Europe midday: Stocks rise in choppy trade as FOMC decision looms
European stocks rose in choppy trade as investors bet that the Federal Reserve will raise interest rates.
At midday, the benchmark Stoxx Europe 600, France’s CAC 40 and Germany’s DAX were up 0.7%.
If the Federal Reserve goes ahead and raises rates as widely expected, it will be the first major central bank to do so since the financial crisis of 2008.
“The FOMC’s intentions have been telegraphed for a while now and a hike is an almost certain outcome,” said Societe Generale.

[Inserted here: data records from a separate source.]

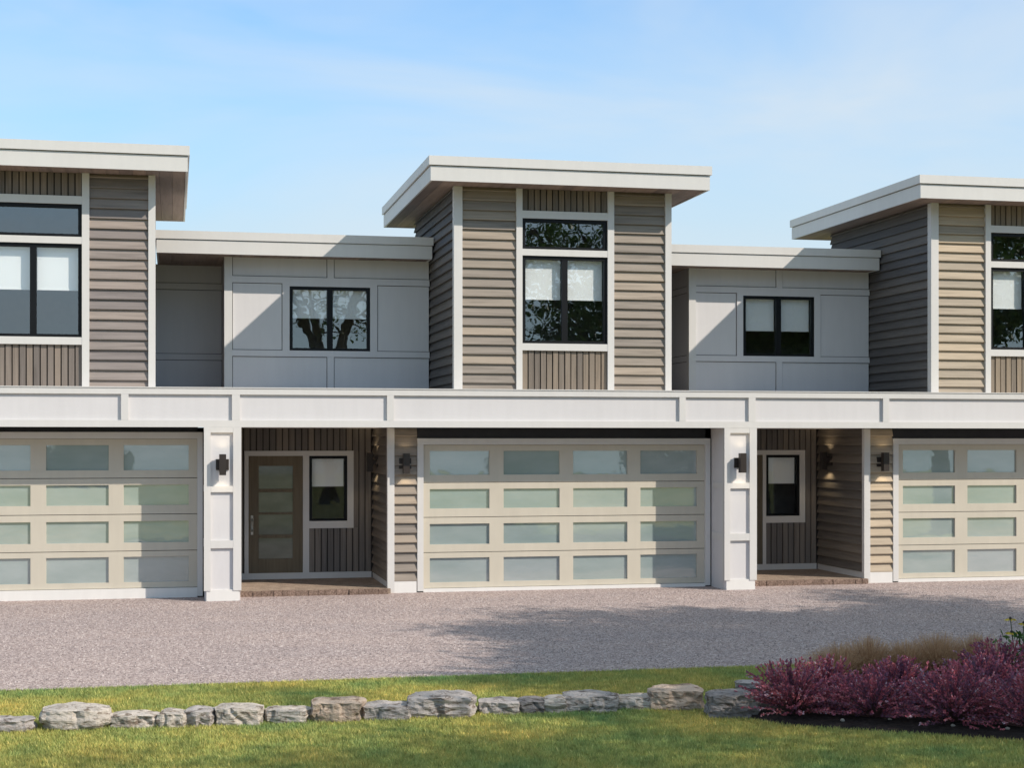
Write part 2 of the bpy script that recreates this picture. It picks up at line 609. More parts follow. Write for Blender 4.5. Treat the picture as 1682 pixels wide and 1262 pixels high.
def planks_front(parent, u0, u1, yc, z0, z1, m, pitch=LAP, name='plank'):
    """lap siding facing -Y: every board is its own part; yc = wall sheathing"""
    me = MB().prism([(yc + 0.002, 0.0), (yc - 0.052, 0.0), (yc - 0.052, 0.016), (yc - 0.008, pitch), (yc + 0.002, pitch)], 'x', u0, u1).mesh(name, m)
    n = int(math.ceil((z1 - z0) / pitch - 1e-6))
    for k in range(n):
        z = z0 + k * pitch
        if z + pitch > z1 + 1e-4:
            h = z1 - z
            if h < 0.02: continue
            mm = MB().prism([(yc + 0.002, 0.0), (yc - 0.052, 0.0), (yc - 0.052, 0.016), (yc - 0.012, h), (yc + 0.002, h)], 'x', u0, u1).mesh(name, m)
        else: mm = me
        link(name, mm, parent, (0, 0, z))


def planks_side(parent, uc, y0, y1, z0, z1, m, pitch=LAP, name='plank'):
    """lap siding facing -X on the wall plane uc"""
    me = MB().prism([(uc + 0.002, 0.0), (uc - 0.050, 0.0), (uc - 0.050, 0.016), (uc - 0.008, pitch), (uc + 0.002, pitch)], 'y', y0, y1).mesh(name, m)
    n = int(math.ceil((z1 - z0) / pitch - 1e-6))
    for k in range(n):
        z = z0 + k * pitch
        if z + pitch > z1 + 1e-4:
            h = z1 - z
            if h < 0.02: continue
            mm = MB().prism([(uc + 0.002, 0.0), (uc - 0.050, 0.0), (uc - 0.050, 0.016), (uc - 0.012, h), (uc + 0.002, h)], 'y', y0, y1).mesh(name, m)
        else: mm = me
        link(name, mm, parent, (0, 0, z))


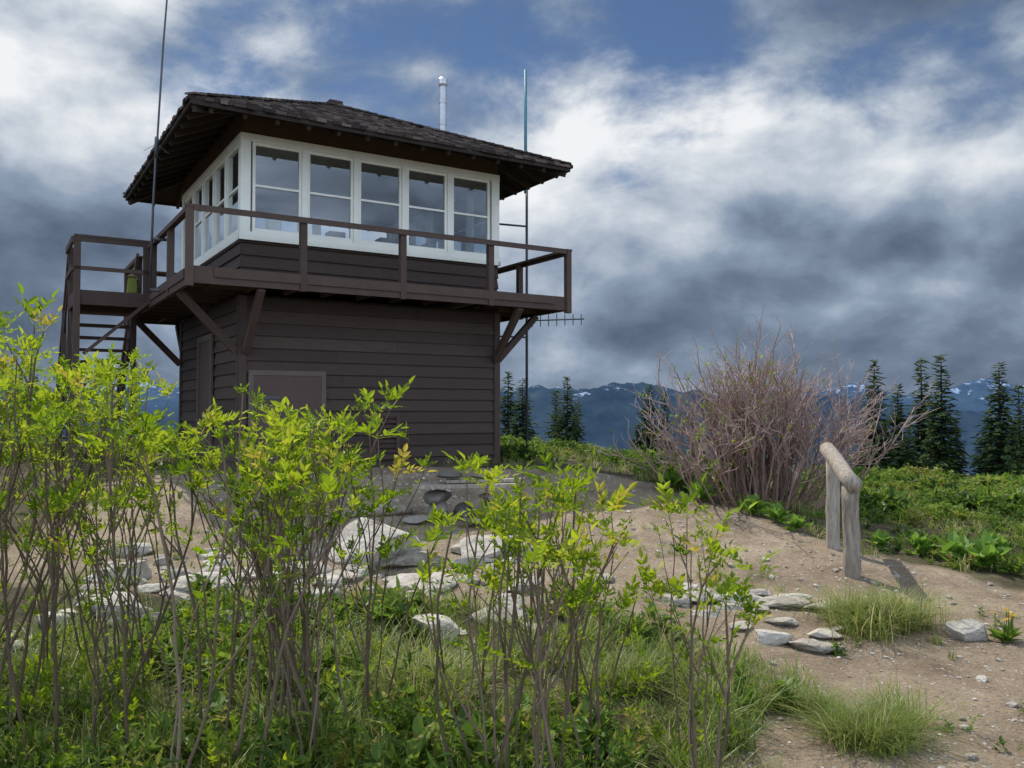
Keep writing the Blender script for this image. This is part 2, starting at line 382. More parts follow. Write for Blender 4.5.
m.beam((xb+.02,2.2,3.3),(xa+.1,2.2,2.45),.05,.12,up=(0,1,0))
m.beam((xa,2.35,2.3),(xa,3.2,3.2),.05,.1)
m.obj('staircase',M_trim,lo)
# doors, vent
m=MB()
sbox(m,0,.10,1.22,.034,.06,2.09,2.16,.6,1);sbox(m,0,.10,.17,.034,.06,.5,2.09,.6,1);sbox(m,0,1.15,1.22,.034,.06,.5,2.09,.6,1)
sbox(m,0,.17,1.15,.034,.05,.5,2.09,.5,0)
for zz in(.9,1.75): sbox(m,0,.22,.55,.051,.058,zz,zz+.05,.2,2)
sbox(m,0,1.02,1.06,.05,.085,1.4,1.52,.2,2)
sbox(m,3,W-2.55,W-2.46,.034,.07,.7,2.78,.4,1);sbox(m,3,W-1.6,W-1.51,.034,.07,.7,2.78,.4,1);sbox(m,3,W-2.46,W-1.6,.034,.07,2.69,2.78,.4,1)
sbox(m,3,W-2.46,W-1.6,.034,.05,.7,2.69,.1,0)
m.obj('cellar_doors',[M_door,M_frame,M_gmet],lo)
m=MB()
sbox(m,0,1.95,2.4,.034,.06,1.50,1.56,.4);sbox(m,0,1.95,2.4,.034,.06,.85,.91,.4);sbox(m,0,1.95,2.01,.034,.06,.91,1.50,.4);sbox(m,0,2.34,2.4,.034,.06,.91,1.50,.4)
for z in np.arange(.95,1.48,.075): sbox(m,0,2.01,2.34,.034,.05,z,z+.04,.1)
m.obj('wall_vent',M_trim,lo)
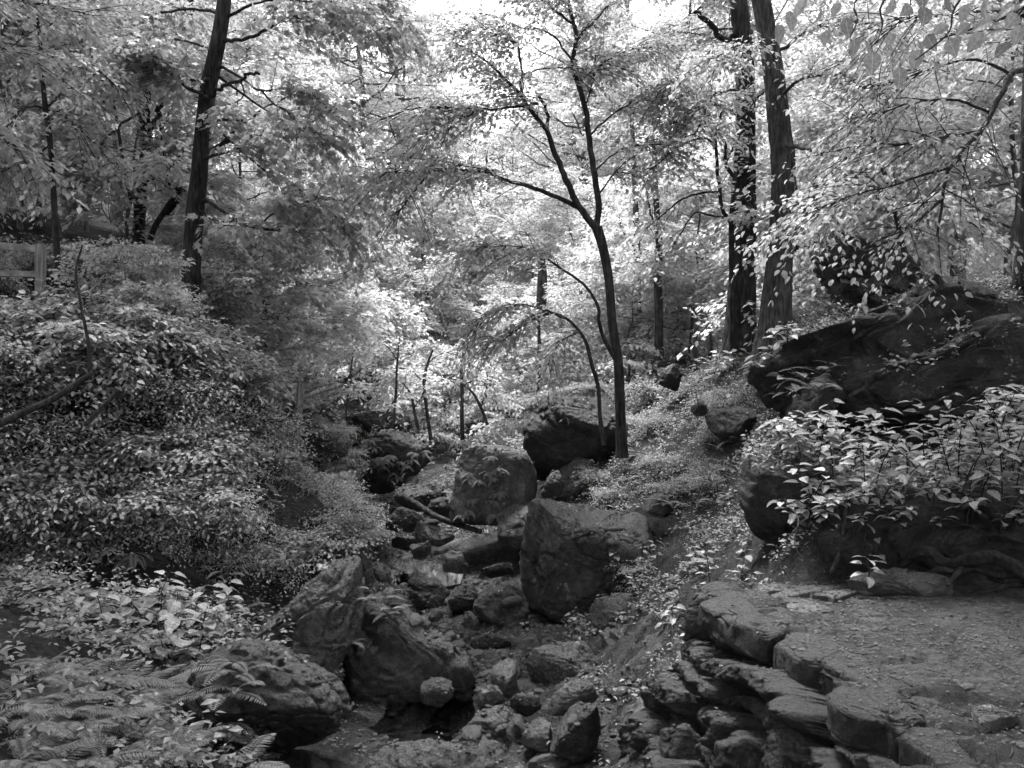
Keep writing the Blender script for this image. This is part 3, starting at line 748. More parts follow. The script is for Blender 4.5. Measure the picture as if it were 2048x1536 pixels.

“We expect the FOMC to emphasise that the subsequent hikes will be data dependent and gradual. Chair Yellen is likely to tie gradualism to both cyclical and the slow-moving structural forces, namely low inflation and a low neutral real rate. Reinforcing this message, we also expect the FOMC’s estimate of the longer-run fed funds rate to decline from 3.5% to 3.25%.”
SocGen said efforts will especially be placed on communication this time around, as the Fed will need to carefully harmonise market expectations with its own forecasts.

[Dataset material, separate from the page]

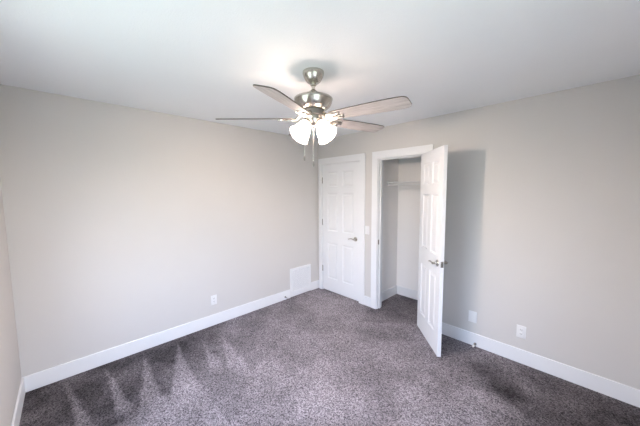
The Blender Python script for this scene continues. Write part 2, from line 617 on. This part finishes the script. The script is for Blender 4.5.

“As we saw with the ECB, it is easy to disappoint, so the communiqué, press conference, and Summary of Economic Projections will have a key role to play,” the bank said, adding that it expects Yellen to strike the right balance.
In corporate news, Casino surged after the French supermarket operator announced debt-reduction plans. As part of the plans, the company will sell some of its real estate in Thailand and Colombia, as it looks to reduce debt by more than €2bn next year.
Elsewhere, educational publisher Pearson was in the black after Exane upped its stance on the stock to ‘outperform’ from ‘neutral’, but miner Anglo American slid after Societe Generale downgraded it to ‘sell’ from ‘hold’, saying things could get worse before they get better.
On the macroeconomic front, investors digested a couple of data releases.
Markit’s survey of manufacturing in the Eurozone showed activity rose to a 20-month high in December.
The flash services PMI activity index fell to 53.9 from 54.2, which was a three-month low, but the manufacturing PMI rose to a 20-month high of 53.1 from 52.8 in November.
Markit’s flash Eurozone PMI composite output index slipped to 54.0 in December from 54.2 the previous month, marking a two-month low but still well above the 50 threshold that separate expansion from contraction.
The flash Eurozone manufacturing PMI output index nudged up to 54.4 from 54.
Chris Williamson, chief economist at Markit, said: “The Eurozone economy enjoyed a comfortably solid end to 2015, though policymakers are likely to remain disappointed by the relatively modest pace of expansion and lack of inflationary pressures, given the stage of the recovery and the amount of stimulus already in place.
Elsewhere, the final reading on Eurozone inflation for November revealed consumer prices rose 0.2% in November, up from an initial estimate of 0.1%.